▶ _YOUR INSTRUCTIONS_
Print exactly the lines from the first one down to the line that contains "-0.62, -0.75)).to_track_quat('-Z', 'Y').to_euler()", both included, and skip the pictures.

++++

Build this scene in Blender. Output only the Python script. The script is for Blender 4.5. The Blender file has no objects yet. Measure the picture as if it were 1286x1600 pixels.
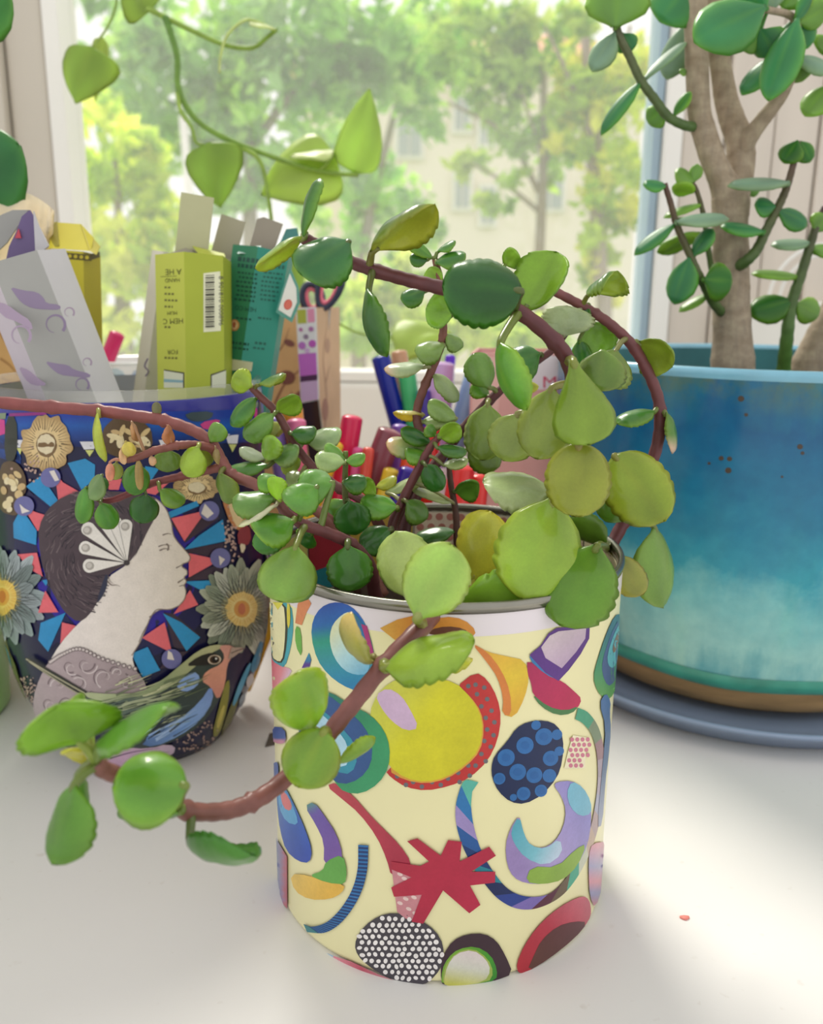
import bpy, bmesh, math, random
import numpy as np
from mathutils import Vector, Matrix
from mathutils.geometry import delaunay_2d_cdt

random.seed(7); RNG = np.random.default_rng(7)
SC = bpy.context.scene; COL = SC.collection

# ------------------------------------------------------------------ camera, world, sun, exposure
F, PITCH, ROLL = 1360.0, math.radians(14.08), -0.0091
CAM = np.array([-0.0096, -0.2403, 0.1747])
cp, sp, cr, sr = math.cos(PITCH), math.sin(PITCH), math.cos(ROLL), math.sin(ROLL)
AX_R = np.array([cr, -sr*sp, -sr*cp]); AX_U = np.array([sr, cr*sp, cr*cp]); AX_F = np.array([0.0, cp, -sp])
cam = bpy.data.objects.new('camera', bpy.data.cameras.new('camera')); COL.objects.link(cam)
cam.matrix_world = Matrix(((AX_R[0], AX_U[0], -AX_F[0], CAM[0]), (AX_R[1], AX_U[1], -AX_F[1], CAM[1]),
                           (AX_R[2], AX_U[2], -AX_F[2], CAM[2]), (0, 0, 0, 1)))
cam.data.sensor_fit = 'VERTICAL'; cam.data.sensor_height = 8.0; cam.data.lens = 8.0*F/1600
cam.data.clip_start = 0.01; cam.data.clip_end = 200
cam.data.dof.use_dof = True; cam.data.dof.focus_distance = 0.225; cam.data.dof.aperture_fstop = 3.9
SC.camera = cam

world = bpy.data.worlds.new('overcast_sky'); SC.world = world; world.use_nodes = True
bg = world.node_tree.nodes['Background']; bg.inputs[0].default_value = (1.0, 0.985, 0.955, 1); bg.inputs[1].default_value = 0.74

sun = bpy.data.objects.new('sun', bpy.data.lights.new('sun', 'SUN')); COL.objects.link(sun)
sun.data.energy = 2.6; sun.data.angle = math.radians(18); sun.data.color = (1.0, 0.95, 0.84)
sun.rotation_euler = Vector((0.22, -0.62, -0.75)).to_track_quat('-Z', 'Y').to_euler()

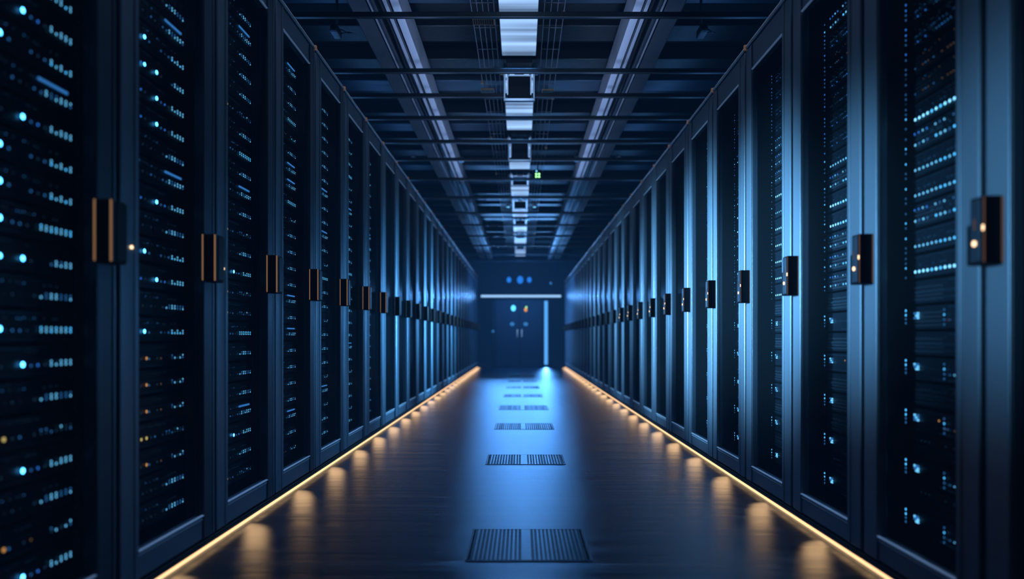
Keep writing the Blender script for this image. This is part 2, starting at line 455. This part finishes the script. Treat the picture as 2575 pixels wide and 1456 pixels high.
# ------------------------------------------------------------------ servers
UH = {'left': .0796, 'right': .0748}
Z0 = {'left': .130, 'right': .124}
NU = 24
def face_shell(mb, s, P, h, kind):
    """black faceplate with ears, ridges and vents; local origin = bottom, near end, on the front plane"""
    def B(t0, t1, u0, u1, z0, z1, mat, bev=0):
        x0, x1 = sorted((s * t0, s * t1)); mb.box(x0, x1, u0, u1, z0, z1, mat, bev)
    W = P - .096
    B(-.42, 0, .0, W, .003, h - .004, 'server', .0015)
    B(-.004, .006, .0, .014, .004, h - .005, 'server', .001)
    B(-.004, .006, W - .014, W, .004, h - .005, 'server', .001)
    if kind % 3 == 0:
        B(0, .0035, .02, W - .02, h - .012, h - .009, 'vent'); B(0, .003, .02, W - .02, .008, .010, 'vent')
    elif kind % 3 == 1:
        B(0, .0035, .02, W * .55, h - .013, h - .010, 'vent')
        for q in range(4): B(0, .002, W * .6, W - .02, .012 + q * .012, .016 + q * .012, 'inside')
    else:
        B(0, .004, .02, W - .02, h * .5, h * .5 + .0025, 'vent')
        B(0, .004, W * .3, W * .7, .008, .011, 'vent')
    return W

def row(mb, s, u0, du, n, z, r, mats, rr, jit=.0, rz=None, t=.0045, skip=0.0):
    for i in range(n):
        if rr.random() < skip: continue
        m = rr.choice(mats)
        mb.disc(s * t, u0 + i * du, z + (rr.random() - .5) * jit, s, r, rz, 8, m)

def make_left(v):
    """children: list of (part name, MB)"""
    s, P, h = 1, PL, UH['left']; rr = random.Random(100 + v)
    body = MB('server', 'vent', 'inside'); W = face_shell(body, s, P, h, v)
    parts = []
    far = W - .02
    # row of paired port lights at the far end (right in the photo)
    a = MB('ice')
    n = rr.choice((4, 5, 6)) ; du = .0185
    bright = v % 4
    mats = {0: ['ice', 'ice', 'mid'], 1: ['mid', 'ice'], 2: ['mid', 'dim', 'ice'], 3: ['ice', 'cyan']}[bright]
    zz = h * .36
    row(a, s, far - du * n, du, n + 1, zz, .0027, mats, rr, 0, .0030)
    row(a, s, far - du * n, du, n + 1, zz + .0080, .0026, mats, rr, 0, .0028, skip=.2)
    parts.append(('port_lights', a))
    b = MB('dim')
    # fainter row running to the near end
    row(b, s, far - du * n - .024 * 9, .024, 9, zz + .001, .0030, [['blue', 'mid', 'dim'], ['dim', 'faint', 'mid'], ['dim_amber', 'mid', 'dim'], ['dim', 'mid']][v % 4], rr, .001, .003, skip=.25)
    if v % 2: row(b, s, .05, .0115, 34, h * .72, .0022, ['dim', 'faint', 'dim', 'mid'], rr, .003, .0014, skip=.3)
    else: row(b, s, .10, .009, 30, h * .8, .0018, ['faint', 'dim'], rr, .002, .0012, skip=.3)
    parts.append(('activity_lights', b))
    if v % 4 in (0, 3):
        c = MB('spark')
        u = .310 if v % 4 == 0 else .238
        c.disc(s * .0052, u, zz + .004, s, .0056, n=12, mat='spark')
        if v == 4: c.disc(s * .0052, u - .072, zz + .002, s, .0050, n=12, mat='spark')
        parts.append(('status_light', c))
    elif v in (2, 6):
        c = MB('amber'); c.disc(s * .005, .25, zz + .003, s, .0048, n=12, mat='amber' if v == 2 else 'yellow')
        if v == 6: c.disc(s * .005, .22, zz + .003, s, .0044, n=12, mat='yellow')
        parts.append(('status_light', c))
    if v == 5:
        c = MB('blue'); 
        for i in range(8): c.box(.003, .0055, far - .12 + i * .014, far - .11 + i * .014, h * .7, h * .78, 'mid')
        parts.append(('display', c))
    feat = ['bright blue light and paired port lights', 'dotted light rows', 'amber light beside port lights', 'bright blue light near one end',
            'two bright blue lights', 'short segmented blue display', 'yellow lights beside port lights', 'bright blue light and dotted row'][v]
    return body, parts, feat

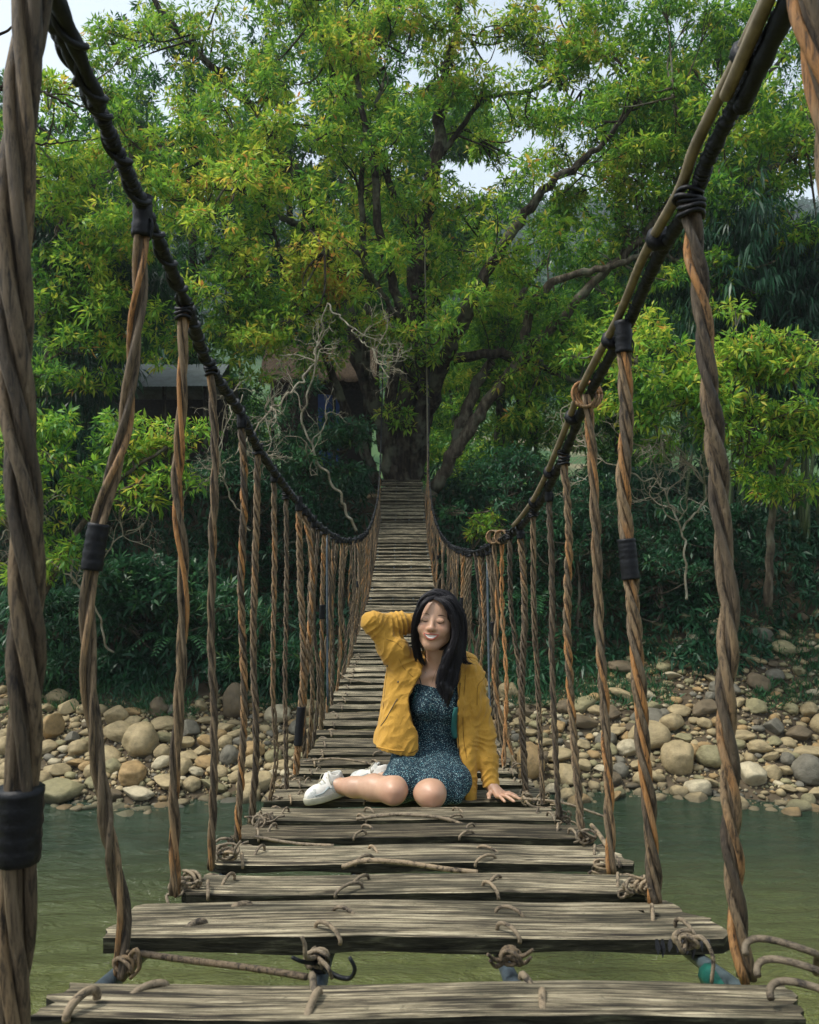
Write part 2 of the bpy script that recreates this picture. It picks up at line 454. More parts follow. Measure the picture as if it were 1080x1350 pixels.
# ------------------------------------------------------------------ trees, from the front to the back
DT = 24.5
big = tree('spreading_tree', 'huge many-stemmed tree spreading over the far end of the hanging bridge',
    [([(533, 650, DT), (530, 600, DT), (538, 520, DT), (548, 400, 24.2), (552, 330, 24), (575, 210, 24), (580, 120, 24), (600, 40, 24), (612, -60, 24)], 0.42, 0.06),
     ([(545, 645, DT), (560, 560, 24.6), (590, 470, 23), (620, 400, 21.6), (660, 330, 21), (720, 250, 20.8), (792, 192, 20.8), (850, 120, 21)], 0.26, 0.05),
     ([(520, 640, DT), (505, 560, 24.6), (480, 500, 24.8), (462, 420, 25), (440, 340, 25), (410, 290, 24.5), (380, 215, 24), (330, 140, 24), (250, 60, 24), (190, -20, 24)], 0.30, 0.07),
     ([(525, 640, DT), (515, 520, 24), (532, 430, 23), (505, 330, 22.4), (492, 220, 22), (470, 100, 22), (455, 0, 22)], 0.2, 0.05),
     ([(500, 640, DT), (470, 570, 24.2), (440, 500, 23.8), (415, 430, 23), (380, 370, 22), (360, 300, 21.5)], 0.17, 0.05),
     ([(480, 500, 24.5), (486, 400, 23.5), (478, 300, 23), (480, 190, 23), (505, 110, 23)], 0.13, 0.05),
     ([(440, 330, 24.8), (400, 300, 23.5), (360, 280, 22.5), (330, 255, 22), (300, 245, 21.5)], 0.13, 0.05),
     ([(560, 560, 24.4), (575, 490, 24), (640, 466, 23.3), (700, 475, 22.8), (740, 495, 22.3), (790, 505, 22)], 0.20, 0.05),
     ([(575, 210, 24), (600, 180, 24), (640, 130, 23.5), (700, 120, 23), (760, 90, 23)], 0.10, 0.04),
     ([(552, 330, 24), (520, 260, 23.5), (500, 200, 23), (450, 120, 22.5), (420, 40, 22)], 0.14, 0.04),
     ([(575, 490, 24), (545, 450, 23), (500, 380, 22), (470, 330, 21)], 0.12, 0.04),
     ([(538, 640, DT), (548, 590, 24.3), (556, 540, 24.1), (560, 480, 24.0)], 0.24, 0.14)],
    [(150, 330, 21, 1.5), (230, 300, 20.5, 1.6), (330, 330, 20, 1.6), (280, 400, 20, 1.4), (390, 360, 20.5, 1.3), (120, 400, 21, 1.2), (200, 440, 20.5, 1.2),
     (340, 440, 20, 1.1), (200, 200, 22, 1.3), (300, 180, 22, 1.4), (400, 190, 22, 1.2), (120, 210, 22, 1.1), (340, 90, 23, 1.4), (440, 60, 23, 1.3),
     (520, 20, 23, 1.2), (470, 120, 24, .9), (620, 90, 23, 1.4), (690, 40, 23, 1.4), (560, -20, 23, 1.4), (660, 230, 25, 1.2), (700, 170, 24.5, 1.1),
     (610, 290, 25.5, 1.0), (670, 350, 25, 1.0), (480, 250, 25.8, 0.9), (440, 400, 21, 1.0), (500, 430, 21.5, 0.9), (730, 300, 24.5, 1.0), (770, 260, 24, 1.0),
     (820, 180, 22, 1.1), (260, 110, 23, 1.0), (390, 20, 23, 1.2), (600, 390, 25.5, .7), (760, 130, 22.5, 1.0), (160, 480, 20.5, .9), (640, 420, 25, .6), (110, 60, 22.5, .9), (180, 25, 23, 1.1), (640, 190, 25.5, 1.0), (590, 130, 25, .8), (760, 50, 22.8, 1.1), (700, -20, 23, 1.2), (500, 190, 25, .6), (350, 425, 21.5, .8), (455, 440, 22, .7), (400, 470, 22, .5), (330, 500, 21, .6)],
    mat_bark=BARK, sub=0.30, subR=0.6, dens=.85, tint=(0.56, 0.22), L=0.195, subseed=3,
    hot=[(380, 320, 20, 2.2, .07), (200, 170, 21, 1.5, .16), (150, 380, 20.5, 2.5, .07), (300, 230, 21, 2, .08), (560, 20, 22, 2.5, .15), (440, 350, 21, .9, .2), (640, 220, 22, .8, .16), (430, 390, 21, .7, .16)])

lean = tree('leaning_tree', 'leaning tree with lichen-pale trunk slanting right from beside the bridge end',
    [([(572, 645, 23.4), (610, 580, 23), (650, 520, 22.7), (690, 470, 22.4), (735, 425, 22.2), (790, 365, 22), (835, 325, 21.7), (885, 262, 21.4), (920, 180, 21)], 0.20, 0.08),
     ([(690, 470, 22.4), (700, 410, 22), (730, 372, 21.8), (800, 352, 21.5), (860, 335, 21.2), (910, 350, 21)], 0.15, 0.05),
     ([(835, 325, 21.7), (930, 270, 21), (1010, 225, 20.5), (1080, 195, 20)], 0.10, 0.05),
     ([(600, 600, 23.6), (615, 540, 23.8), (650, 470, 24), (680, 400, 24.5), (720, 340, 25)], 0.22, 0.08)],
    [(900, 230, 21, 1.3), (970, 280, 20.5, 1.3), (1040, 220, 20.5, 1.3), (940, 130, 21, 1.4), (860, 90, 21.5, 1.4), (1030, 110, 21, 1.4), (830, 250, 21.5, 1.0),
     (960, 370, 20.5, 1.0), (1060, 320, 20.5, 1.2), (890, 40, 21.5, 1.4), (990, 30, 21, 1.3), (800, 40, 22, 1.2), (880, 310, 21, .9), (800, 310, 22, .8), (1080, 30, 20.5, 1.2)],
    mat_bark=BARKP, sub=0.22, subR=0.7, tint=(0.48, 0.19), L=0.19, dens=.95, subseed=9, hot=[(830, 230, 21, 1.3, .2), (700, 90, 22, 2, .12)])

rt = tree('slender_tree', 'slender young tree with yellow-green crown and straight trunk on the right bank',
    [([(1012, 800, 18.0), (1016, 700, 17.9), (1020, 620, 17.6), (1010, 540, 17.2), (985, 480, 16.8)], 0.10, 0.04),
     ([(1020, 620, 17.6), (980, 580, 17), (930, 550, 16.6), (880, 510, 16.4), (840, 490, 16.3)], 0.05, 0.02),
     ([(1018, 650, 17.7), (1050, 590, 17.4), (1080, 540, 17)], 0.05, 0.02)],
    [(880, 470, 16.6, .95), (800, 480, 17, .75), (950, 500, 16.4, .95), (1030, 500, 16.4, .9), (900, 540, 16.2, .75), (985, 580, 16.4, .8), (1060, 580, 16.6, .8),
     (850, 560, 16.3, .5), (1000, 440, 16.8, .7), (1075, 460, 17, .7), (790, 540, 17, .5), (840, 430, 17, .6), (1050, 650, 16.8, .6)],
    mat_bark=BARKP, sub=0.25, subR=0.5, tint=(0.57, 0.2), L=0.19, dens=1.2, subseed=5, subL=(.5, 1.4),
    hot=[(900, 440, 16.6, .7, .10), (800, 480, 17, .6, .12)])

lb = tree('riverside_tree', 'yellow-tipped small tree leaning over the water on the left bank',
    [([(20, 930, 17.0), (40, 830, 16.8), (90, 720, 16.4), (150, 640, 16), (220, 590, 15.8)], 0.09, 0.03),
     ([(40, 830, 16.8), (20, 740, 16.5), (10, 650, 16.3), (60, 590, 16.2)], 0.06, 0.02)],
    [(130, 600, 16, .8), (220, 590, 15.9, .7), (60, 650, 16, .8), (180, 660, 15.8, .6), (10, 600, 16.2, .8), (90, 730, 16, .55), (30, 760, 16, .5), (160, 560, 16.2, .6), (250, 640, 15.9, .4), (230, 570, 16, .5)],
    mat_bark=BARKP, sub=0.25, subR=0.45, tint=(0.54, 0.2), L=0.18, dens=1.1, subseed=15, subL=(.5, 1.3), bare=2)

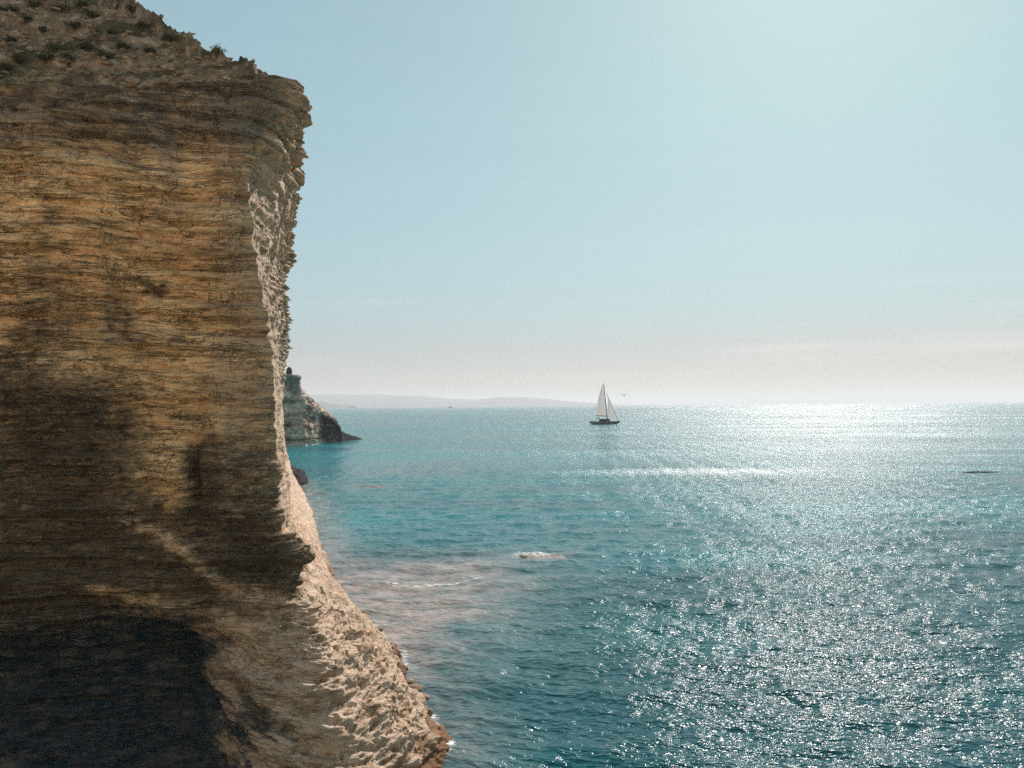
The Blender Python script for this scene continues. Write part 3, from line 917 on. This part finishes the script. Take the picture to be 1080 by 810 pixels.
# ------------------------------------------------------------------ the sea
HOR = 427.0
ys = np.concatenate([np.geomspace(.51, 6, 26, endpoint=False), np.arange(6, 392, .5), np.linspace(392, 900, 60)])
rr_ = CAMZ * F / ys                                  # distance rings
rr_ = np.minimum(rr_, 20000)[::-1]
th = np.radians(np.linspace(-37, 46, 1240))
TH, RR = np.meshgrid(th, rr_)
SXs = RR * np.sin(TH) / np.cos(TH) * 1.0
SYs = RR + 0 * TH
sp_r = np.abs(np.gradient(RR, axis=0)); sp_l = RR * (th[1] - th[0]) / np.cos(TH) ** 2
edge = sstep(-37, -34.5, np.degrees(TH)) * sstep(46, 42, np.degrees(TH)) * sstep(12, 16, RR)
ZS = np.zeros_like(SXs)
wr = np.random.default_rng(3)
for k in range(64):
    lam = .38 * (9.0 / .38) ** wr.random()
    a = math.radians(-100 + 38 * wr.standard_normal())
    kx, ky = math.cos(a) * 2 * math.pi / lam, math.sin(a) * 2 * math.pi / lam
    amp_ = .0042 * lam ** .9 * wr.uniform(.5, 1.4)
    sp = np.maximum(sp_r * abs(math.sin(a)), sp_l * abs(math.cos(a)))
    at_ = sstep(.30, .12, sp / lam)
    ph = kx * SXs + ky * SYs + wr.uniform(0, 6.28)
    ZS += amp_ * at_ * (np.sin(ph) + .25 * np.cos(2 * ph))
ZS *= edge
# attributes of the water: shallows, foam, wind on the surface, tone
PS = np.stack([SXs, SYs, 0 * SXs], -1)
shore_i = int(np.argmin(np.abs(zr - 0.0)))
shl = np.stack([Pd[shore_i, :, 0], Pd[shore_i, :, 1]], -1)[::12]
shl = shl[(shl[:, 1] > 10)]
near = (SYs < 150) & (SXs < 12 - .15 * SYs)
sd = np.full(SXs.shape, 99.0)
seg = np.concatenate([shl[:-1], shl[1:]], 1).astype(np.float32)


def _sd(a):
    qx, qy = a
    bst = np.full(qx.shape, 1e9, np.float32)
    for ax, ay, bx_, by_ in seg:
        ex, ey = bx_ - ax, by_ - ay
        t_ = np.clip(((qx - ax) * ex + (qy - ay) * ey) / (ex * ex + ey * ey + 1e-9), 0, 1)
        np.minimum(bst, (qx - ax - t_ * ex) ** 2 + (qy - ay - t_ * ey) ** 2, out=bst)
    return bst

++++

▶ _EXPECTED OUTPUT_
Build this scene in Blender. Output only the Python script. The script is for Blender 4.5. The Blender file has no objects yet. Measure the picture as if it were 1286x1600 pixels.
import bpy, bmesh, math, random
import numpy as np
from mathutils import Vector, Matrix
from mathutils.geometry import delaunay_2d_cdt

random.seed(7); RNG = np.random.default_rng(7)
SC = bpy.context.scene; COL = SC.collection

# ------------------------------------------------------------------ camera, world, sun, exposure
F, PITCH, ROLL = 1360.0, math.radians(14.08), -0.0091
CAM = np.array([-0.0096, -0.2403, 0.1747])
cp, sp, cr, sr = math.cos(PITCH), math.sin(PITCH), math.cos(ROLL), math.sin(ROLL)
AX_R = np.array([cr, -sr*sp, -sr*cp]); AX_U = np.array([sr, cr*sp, cr*cp]); AX_F = np.array([0.0, cp, -sp])
cam = bpy.data.objects.new('camera', bpy.data.cameras.new('camera')); COL.objects.link(cam)
cam.matrix_world = Matrix(((AX_R[0], AX_U[0], -AX_F[0], CAM[0]), (AX_R[1], AX_U[1], -AX_F[1], CAM[1]),
                           (AX_R[2], AX_U[2], -AX_F[2], CAM[2]), (0, 0, 0, 1)))
cam.data.sensor_fit = 'VERTICAL'; cam.data.sensor_height = 8.0; cam.data.lens = 8.0*F/1600
cam.data.clip_start = 0.01; cam.data.clip_end = 200
cam.data.dof.use_dof = True; cam.data.dof.focus_distance = 0.225; cam.data.dof.aperture_fstop = 3.9
SC.camera = cam

world = bpy.data.worlds.new('overcast_sky'); SC.world = world; world.use_nodes = True
bg = world.node_tree.nodes['Background']; bg.inputs[0].default_value = (1.0, 0.985, 0.955, 1); bg.inputs[1].default_value = 0.74

sun = bpy.data.objects.new('sun', bpy.data.lights.new('sun', 'SUN')); COL.objects.link(sun)
sun.data.energy = 2.6; sun.data.angle = math.radians(18); sun.data.color = (1.0, 0.95, 0.84)
sun.rotation_euler = Vector((0.22, -0.62, -0.75)).to_track_quat('-Z', 'Y').to_euler()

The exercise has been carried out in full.